6. The flyback type alternation power supply in claim 5, wherein the first switching component is one small signal controlled MOSFET (Metal Oxide Semi-conductor Field Effect Transistor) and thyristor.

7. The flyback type alternation power supply in claim 5, wherein the first control circuit is a pulse-width modulation control IC.

8. The flyback type alternation power supply in claim 7, wherein the assigned number of the pulse-width modulation control IC is 3843, 3842 or 6841.

9. The flyback type alternation power supply in claim 5, wherein the second switching component is one of small signal controlled MOSFET (Metal Oxide Semi-conductor Field Effect Transistor) and thyristor.
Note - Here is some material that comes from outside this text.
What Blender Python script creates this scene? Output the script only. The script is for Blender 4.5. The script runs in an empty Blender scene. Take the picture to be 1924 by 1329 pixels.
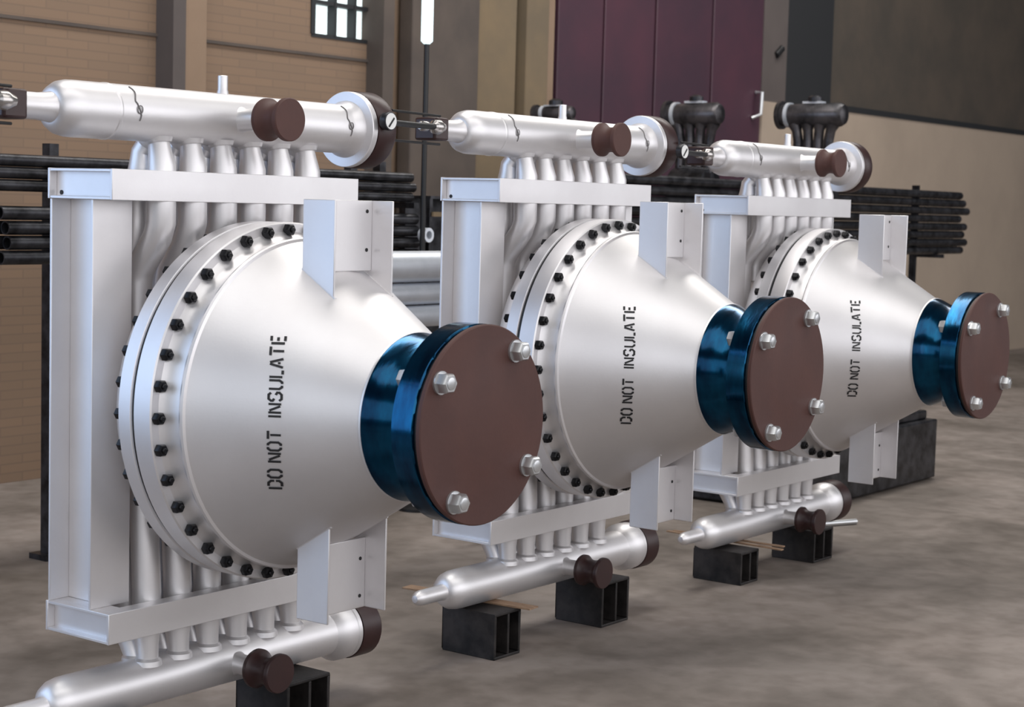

10. The flyback type alternation power supply in claim 5, wherein the second control circuit comprises of:

a voltage level referencing circuit, which provides a voltage referencing level;

a buffer circuit, which outputs voltage for controlling resistance variation of the second switching component; and

a driving circuit, which adjusts the output voltage value of the buffer circuit base on the referencing voltage level; and keeps the voltage drop produced by the current flowing through the second switching component at a fixed voltage value; hence, allowing the resistance of the second switching component to vary inversely proportional along with output current of the transformer.

11. The flyback type alternation power supply in claim 5, wherein the insulating unit is one of a transformer and a light coupler.